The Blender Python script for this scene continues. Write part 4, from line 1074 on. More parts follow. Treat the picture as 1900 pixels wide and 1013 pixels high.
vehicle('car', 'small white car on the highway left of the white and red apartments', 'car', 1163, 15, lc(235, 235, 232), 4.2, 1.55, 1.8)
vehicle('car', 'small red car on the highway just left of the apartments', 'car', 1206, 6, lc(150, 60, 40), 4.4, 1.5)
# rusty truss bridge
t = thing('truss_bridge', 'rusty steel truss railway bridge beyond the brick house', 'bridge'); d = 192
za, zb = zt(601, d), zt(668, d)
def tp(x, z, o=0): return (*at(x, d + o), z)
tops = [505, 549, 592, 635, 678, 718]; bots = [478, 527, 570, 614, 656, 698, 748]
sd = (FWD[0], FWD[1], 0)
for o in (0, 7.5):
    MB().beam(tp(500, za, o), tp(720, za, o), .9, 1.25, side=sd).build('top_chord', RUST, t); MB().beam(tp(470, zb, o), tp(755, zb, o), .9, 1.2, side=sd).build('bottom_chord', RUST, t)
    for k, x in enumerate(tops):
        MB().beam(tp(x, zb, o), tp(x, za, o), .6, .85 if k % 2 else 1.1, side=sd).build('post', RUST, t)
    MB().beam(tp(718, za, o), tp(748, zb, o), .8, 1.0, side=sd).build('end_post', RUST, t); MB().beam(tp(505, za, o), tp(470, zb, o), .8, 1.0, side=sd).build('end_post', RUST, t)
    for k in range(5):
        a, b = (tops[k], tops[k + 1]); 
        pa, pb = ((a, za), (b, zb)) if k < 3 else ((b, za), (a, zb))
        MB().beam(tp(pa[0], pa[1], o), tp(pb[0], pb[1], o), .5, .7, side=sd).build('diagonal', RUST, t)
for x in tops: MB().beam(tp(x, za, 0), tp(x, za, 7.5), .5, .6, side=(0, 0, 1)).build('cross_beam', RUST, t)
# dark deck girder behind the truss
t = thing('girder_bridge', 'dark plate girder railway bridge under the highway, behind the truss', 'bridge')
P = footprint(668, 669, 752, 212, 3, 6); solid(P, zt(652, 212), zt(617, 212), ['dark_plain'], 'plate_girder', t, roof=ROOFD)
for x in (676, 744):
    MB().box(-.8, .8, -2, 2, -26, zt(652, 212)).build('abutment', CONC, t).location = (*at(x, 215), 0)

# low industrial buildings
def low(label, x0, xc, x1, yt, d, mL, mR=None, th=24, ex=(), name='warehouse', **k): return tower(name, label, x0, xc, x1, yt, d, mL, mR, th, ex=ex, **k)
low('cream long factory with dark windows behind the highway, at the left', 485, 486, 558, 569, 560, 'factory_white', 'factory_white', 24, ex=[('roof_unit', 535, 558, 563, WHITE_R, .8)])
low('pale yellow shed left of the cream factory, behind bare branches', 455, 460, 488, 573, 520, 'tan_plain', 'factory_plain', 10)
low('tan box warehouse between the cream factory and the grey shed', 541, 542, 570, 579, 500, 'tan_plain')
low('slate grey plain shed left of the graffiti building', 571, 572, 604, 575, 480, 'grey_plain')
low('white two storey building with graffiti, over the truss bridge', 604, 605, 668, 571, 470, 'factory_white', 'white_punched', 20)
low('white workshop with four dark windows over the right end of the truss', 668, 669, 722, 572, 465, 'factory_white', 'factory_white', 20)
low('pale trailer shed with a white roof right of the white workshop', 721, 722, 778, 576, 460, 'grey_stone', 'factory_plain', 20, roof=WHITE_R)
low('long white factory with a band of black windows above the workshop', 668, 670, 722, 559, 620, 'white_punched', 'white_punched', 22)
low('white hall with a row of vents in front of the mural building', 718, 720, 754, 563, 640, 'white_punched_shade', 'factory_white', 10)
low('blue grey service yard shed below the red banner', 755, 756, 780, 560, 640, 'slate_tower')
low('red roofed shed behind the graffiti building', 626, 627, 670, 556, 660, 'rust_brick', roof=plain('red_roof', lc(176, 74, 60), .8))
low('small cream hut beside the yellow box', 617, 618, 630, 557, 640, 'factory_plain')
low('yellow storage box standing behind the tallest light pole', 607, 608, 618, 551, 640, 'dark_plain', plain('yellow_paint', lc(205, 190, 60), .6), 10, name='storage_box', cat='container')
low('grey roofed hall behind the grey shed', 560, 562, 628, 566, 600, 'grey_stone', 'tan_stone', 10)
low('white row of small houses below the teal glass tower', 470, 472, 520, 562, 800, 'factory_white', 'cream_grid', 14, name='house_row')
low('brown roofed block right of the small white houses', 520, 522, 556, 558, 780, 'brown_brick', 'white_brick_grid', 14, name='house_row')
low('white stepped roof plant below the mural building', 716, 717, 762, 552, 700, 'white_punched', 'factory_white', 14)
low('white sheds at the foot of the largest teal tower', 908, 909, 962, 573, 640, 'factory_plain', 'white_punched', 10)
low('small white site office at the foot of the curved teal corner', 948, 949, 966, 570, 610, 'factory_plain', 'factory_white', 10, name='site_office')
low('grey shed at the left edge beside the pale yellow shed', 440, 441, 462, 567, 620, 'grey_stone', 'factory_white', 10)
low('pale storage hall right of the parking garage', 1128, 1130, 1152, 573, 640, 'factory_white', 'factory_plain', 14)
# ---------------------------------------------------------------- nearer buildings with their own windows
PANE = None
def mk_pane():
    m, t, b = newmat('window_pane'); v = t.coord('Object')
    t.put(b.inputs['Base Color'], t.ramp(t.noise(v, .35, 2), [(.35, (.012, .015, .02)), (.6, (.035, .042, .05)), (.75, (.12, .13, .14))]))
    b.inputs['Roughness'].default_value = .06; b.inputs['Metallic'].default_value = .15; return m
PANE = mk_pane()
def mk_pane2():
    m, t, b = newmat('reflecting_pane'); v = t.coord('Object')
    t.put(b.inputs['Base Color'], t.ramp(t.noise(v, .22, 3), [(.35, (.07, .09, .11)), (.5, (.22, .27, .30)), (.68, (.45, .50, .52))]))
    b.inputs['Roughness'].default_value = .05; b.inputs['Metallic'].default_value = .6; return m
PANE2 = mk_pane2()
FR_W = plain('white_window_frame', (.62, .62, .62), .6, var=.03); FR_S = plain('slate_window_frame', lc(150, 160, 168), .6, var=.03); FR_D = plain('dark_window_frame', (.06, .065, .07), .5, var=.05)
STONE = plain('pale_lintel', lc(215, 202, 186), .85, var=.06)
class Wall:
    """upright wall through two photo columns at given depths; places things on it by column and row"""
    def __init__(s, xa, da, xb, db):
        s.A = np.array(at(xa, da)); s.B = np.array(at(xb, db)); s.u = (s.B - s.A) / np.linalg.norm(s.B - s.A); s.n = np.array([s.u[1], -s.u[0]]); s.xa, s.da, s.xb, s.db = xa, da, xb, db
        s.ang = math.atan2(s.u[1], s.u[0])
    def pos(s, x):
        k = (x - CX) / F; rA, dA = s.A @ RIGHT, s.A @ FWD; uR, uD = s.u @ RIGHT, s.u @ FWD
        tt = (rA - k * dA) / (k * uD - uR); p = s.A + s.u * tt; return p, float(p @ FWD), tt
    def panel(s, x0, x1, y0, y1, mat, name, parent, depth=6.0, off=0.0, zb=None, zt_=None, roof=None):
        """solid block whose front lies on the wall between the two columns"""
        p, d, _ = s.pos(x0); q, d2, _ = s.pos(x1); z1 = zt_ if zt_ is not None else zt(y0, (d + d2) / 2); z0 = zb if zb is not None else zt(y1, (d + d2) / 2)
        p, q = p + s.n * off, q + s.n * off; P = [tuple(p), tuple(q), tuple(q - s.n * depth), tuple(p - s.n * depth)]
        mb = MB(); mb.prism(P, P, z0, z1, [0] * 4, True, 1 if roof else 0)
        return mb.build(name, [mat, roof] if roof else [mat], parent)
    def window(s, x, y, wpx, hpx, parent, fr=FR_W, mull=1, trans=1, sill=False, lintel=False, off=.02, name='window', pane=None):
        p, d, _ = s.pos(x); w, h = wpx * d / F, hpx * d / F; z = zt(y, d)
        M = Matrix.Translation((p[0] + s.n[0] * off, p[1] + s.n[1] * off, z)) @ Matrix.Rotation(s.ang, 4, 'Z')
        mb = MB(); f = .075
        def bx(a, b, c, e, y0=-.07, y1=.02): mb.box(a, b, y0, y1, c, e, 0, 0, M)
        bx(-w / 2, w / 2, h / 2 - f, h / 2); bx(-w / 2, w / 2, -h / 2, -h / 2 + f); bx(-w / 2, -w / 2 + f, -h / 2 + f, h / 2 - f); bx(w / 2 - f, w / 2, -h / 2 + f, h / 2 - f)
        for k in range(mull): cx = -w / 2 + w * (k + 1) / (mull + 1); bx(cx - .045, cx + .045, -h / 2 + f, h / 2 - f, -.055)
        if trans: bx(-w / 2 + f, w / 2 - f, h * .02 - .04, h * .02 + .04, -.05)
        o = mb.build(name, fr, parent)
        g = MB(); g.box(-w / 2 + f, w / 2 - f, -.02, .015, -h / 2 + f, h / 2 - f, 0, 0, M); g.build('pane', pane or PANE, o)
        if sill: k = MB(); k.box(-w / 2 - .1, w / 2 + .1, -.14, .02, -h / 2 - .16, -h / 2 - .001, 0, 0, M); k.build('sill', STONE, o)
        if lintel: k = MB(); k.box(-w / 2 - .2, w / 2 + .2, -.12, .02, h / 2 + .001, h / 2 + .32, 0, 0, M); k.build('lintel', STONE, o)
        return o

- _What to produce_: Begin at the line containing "m, t, b = newmat('reflecting_pane');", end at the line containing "(.45, .50, .52))]))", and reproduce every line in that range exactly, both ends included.

- _Right answer_:
    m, t, b = newmat('reflecting_pane'); v = t.coord('Object')
    t.put(b.inputs['Base Color'], t.ramp(t.noise(v, .22, 3), [(.35, (.07, .09, .11)), (.5, (.22, .27, .30)), (.68, (.45, .50, .52))]))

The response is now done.